We are pretty good on our own. We’re pretty good at waiting. We don’t really get bored or fed-up. We enjoy each others company. We can always find things to do. But, I am aware that we are being very unproductive as we wait. Let’s be honest, we are being quite lazy and self-indulgent.

We’ve decided this morning, that this month we are going to try and be better at waiting, to find a way to be more productive. We both agree that we need to be more disciplined and structured in terms of how we spend our time. I have a couple of writing projects on the go that I could easily finish if I just put my mind to it.
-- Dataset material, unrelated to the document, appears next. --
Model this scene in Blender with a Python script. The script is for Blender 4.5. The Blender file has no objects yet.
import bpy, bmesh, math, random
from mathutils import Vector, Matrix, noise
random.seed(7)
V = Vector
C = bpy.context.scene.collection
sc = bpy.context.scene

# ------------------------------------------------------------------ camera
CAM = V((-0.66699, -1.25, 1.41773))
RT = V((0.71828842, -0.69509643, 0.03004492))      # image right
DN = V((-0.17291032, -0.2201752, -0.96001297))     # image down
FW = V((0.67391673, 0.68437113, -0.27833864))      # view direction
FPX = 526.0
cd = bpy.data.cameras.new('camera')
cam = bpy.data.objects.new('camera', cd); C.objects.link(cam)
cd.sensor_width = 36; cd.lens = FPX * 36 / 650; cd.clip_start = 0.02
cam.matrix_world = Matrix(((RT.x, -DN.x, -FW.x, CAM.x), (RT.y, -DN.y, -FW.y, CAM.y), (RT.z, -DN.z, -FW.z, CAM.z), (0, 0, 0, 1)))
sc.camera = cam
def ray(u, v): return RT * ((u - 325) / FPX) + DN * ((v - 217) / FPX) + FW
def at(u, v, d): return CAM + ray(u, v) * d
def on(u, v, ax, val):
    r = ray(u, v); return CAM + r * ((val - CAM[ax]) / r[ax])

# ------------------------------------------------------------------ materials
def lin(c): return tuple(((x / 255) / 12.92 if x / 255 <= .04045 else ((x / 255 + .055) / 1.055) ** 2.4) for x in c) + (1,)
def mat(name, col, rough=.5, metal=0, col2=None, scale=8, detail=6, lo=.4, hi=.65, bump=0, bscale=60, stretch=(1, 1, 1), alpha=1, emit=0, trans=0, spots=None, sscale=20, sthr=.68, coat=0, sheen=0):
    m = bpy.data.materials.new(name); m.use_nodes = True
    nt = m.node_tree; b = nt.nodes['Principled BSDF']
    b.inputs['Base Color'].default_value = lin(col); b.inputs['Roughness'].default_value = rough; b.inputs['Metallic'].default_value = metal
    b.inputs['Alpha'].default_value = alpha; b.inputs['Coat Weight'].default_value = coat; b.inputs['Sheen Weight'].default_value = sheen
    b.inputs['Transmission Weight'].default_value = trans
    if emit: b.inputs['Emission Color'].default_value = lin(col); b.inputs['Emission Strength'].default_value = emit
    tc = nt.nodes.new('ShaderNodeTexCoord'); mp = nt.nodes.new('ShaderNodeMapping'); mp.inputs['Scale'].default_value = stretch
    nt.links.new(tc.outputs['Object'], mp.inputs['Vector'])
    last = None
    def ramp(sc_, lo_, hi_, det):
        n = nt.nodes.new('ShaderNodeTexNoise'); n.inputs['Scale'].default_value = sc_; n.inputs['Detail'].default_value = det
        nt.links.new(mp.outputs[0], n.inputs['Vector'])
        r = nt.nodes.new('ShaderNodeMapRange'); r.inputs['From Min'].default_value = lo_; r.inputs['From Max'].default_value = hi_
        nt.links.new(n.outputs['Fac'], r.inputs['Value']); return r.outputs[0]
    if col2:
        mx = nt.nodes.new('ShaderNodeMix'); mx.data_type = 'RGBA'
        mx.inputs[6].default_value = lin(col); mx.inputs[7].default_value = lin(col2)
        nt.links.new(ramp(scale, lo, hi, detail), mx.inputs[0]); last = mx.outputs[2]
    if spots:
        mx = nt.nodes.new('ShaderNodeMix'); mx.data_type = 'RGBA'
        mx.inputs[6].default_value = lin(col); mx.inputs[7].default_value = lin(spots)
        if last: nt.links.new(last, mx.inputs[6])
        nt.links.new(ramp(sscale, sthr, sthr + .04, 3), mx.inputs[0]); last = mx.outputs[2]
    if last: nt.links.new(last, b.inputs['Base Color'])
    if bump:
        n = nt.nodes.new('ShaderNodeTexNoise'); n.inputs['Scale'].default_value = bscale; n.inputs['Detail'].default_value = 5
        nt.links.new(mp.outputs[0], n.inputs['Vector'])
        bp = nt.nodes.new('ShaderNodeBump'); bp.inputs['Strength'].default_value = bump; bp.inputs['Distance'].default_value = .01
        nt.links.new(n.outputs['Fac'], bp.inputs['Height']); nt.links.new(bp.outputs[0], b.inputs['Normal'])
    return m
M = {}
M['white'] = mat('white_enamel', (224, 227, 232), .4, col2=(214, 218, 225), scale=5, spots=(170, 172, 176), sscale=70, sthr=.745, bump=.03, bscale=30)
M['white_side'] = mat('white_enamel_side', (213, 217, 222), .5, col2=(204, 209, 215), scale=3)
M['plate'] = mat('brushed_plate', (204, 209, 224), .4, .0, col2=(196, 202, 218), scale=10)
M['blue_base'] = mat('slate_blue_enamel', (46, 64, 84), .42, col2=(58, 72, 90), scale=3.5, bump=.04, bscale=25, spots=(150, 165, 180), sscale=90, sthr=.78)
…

M thinks we should spend more time on the business, developing our off-the-shelf workshops, writing articles for the news/blog and exploring what we can do virtually.

So, from tomorrow, my new routine should look something like this:

Spend a day a week focussing on one of the following:

  • Wait for Me – the second edit of my first novel
  • Rachel’s Story – the biography project
  • Keyways Consulting – (our business) workshops and news/blog articles
  • General Writing – short story competitions, Writers Group homework and critiques, my blog etc.
  • Ad Hoc activities such as Accounts and Admin etc.

My new daily schedule should look something like this:

  • Up, showered and dressed by 9!
  • Write this blog between 9 and 10 while M does his workout.
  •  WORK between 10 and 12
  •  Lunch 12 till 1
  • WORK between 1 and 4
  • Bike Ride or Walk 4 till 5
  • Cool-down, rehydrate and watch the news between 5 and 6
  • Cook between 6 and 7
  • Eat between 7 and 8
  • TV
  • Bed

I’m not going to be ridiculously rigid about it, but it should mean that I get a good amount of work done in two chunks before and after lunch each day.

On Saturdays we are going to do some cleaning and jobs around the house and garden, rewarding ourselves with a “lazy” day on Sundays.